((

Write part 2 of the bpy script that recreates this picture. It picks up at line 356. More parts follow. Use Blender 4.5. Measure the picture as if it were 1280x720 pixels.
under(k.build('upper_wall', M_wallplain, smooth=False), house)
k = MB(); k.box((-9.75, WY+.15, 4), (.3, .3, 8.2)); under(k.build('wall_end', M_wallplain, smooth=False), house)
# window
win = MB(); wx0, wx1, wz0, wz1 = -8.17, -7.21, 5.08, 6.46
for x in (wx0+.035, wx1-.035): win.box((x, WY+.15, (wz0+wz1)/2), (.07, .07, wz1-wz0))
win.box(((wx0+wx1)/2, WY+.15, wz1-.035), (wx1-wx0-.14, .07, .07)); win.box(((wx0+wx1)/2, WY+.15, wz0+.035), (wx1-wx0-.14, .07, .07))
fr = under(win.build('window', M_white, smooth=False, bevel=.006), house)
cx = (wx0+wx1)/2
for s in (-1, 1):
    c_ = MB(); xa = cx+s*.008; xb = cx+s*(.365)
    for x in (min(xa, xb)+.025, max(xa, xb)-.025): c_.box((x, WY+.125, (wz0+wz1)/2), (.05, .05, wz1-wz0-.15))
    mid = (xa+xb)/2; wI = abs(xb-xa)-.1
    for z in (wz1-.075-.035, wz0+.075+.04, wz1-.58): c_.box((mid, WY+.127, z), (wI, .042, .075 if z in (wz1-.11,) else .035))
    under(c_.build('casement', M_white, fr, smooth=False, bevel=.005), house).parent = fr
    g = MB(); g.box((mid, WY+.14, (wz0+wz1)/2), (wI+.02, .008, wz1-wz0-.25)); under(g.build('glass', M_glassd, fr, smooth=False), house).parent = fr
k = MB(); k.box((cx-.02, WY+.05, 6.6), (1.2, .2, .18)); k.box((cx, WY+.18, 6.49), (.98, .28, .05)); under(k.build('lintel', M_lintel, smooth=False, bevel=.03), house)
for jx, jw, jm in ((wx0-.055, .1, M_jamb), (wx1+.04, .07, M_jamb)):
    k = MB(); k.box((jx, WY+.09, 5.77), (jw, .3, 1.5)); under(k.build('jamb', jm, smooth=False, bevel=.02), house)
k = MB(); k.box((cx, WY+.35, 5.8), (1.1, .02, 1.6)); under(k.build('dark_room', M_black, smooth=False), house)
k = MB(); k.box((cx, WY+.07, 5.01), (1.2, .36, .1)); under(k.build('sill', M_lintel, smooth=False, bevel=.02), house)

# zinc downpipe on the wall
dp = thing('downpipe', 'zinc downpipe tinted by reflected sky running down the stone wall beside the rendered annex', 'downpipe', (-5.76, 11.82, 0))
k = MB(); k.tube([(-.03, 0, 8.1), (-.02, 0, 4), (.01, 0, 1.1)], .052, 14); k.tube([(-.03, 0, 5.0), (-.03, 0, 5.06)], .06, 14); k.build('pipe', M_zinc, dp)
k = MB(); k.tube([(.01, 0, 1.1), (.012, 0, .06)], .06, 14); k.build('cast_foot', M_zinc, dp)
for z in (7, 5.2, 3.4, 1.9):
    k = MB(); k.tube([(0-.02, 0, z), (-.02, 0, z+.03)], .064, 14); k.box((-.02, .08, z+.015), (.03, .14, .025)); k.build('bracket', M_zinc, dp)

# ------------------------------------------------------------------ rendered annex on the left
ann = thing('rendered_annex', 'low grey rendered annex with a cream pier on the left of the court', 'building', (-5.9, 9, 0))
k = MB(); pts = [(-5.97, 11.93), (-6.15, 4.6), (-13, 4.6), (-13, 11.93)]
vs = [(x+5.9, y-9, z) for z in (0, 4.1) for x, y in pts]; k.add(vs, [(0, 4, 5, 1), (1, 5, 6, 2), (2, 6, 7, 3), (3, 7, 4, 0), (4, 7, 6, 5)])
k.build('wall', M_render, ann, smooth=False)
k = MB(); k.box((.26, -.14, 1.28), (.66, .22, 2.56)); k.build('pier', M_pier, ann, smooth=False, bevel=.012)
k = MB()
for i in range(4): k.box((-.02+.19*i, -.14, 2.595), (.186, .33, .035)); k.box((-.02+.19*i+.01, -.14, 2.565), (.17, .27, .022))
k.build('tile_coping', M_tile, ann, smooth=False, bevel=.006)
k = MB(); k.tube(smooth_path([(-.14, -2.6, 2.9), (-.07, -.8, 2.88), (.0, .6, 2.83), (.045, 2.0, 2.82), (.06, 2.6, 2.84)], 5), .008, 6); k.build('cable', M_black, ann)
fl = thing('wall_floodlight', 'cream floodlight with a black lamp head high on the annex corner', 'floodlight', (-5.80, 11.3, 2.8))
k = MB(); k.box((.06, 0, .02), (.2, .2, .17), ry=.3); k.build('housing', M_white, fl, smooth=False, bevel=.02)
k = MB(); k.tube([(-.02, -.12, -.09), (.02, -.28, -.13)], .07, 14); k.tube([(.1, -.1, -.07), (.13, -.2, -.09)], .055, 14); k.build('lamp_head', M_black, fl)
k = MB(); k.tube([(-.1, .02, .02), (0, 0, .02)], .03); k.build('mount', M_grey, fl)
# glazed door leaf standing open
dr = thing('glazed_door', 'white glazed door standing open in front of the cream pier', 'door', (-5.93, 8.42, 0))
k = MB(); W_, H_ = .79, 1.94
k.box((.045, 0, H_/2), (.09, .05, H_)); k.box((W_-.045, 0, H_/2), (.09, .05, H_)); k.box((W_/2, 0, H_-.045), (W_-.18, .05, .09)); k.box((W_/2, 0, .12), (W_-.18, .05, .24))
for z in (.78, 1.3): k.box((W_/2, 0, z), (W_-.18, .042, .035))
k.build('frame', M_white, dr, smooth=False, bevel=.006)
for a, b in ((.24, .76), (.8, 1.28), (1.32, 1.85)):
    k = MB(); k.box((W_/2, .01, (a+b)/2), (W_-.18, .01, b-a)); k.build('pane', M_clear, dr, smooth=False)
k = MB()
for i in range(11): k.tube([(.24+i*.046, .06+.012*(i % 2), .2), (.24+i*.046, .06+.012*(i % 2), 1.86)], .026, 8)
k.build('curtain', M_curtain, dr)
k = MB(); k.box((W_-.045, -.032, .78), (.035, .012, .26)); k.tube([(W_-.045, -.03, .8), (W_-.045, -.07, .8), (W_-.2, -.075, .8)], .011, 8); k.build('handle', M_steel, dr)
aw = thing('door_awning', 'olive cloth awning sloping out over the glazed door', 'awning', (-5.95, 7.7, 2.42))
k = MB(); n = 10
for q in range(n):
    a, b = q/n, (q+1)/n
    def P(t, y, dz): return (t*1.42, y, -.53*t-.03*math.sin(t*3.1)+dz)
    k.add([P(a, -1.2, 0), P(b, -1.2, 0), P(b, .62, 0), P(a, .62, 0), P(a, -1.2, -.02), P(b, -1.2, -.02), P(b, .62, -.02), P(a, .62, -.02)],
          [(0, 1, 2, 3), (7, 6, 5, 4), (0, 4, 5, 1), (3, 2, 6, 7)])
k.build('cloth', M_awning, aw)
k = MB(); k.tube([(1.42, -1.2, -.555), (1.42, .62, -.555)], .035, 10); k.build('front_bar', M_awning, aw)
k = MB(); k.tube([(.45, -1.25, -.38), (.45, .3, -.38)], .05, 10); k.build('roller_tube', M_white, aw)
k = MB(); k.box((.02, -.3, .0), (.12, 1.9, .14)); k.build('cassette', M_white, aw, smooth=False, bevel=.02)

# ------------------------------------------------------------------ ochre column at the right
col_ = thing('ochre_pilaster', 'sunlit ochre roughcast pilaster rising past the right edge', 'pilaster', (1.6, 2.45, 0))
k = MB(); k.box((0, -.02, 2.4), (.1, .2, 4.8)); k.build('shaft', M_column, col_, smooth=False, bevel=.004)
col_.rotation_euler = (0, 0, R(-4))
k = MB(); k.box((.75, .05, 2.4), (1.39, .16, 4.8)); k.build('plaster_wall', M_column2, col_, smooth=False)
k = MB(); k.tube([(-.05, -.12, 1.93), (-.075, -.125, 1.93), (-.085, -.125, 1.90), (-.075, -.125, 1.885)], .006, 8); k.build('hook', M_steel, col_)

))

▸ **Description of the task**
What are the exact lines from the beginning of the material through the line containing "k = MB(); k.box((cx, WY+.07, 5.01), (1.2, .36, .1));"? Write out those lines alone.

▸ **Solution for this task**
Write part 2 of the bpy script that recreates this picture. It picks up at line 356. More parts follow. Use Blender 4.5. Measure the picture as if it were 1280x720 pixels.
under(k.build('upper_wall', M_wallplain, smooth=False), house)
k = MB(); k.box((-9.75, WY+.15, 4), (.3, .3, 8.2)); under(k.build('wall_end', M_wallplain, smooth=False), house)
# window
win = MB(); wx0, wx1, wz0, wz1 = -8.17, -7.21, 5.08, 6.46
for x in (wx0+.035, wx1-.035): win.box((x, WY+.15, (wz0+wz1)/2), (.07, .07, wz1-wz0))
win.box(((wx0+wx1)/2, WY+.15, wz1-.035), (wx1-wx0-.14, .07, .07)); win.box(((wx0+wx1)/2, WY+.15, wz0+.035), (wx1-wx0-.14, .07, .07))
fr = under(win.build('window', M_white, smooth=False, bevel=.006), house)
cx = (wx0+wx1)/2
for s in (-1, 1):
    c_ = MB(); xa = cx+s*.008; xb = cx+s*(.365)
    for x in (min(xa, xb)+.025, max(xa, xb)-.025): c_.box((x, WY+.125, (wz0+wz1)/2), (.05, .05, wz1-wz0-.15))
    mid = (xa+xb)/2; wI = abs(xb-xa)-.1
    for z in (wz1-.075-.035, wz0+.075+.04, wz1-.58): c_.box((mid, WY+.127, z), (wI, .042, .075 if z in (wz1-.11,) else .035))
    under(c_.build('casement', M_white, fr, smooth=False, bevel=.005), house).parent = fr
    g = MB(); g.box((mid, WY+.14, (wz0+wz1)/2), (wI+.02, .008, wz1-wz0-.25)); under(g.build('glass', M_glassd, fr, smooth=False), house).parent = fr
k = MB(); k.box((cx-.02, WY+.05, 6.6), (1.2, .2, .18)); k.box((cx, WY+.18, 6.49), (.98, .28, .05)); under(k.build('lintel', M_lintel, smooth=False, bevel=.03), house)
for jx, jw, jm in ((wx0-.055, .1, M_jamb), (wx1+.04, .07, M_jamb)):
    k = MB(); k.box((jx, WY+.09, 5.77), (jw, .3, 1.5)); under(k.build('jamb', jm, smooth=False, bevel=.02), house)
k = MB(); k.box((cx, WY+.35, 5.8), (1.1, .02, 1.6)); under(k.build('dark_room', M_black, smooth=False), house)
k = MB(); k.box((cx, WY+.07, 5.01), (1.2, .36, .1)); under(k.build('sill', M_lintel, smooth=False, bevel=.02), house)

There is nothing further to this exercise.